If you look around the Tokyopop website, you’ll see that most of it’s users, not all, but most are teenage kids. With blog posts about boyfriends, how their best friend betrayed them, and how much Mom sux, you can see clearly what the main audience is. Tokyopop’s Pilot program is obviously made to for them, and to take advantage of them. I’m not going to go into details about it, since so many others have done it much better than I could. The language this new “pact” uses though, is so like Tokyopop. They want to be thought of as fresh and hip. The founder, Stu Levy, goes under the pen name “DJ Milky” to try and fool the kids into thinking he’s some hip dude. So it doesn’t surprise me that they would try and bamboozle kids into signing a “pact” (that’s really a contract by their own admission), by using casual language that wouldn’t make them think twice about what they are doing. Most kids probably wouldn’t even read they whole thing, because it’s not really a contract, right?

<sarcasm>Who needs things like rights, right? These kids don’t care about copyright anyway, since they download movies and music illegally. They won’t miss their own.</sarcasm>

Whether it’s deliberate or just REALLY bad judgment, this looks like Tokyopop is trying to lure in young creators who don’t know what they’re getting into and stealing away all their rights. They really should have known, after the Rising Stars contract controversy, that this new contract(pact, whatever) would be looked over with a microscope. They should not be surprised by all the uproar going on. There are so many things wrong in this “pact” that it’s not even funny. It’s just plain sad that Tokyopop would stoop this low. And probably feels no shame about it.

4 Comments

  • Katherine Dacey May 29, 2008 at 6:30 pm

    If memory serves, Stu Levy is a lawyer, which makes the dudespeak language of the contract even more puzzling–it’s as if Tokyopop hired Ashton Kutcher to write it. The terms aren’t terrible, but the language is really condescending. And yes, I think it’s time for them to pull the plug on the social networking site. It really needs more oversight than they can give it.

  • Lori Henderson May 31, 2008 at 12:10 am

    And it’s just the social networking. Do they really think when they send out their Newsblasts. Right after posting this, I got one for a contest for publishing your “sexy mishaps” for their Mature book Manga Sutra. I don’t think 13 year olds should be getting this in their mailbox, but you know TP isn’t going to send these based on age.

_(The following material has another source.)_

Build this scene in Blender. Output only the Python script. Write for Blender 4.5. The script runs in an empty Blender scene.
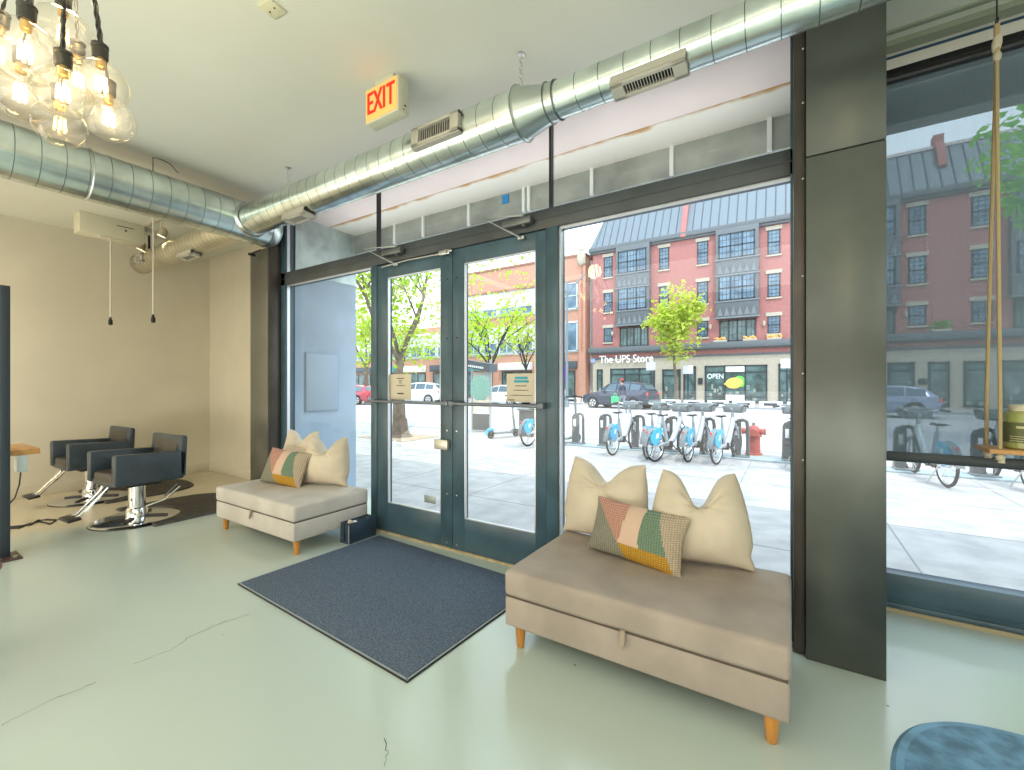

  • SHD December 6, 2008 at 11:18 pm

    So mostly what I’m seeing here is “Baaww, porn on the interblag!” and the demand that someone do something. I find what they have in place to be quite reasonable; I imagine that having moderaters clear /every image/ that’s uploaded would not only be tedious, but very, VERY expensive and make the bandwidth load that much more. If kids are lying about their age, then they’re going to have pretty damn easy access to just about any pornography on the internet. Locking the birthdate won’t help, kids will either lie about it when they sign up or ditch their censored accounts for a noncensored one when they figure it out. Unless they force age verification through credit cards, SSNs or some other similar means, kids will always be getting around such things. To enact such a strict rule would mean that they would probably never get people to look at their mature content (from Ultraviolence to Surprise Buttsex), because rarely do people care to go that far to look at advertising.
    The second half, however, I cannot really speak to.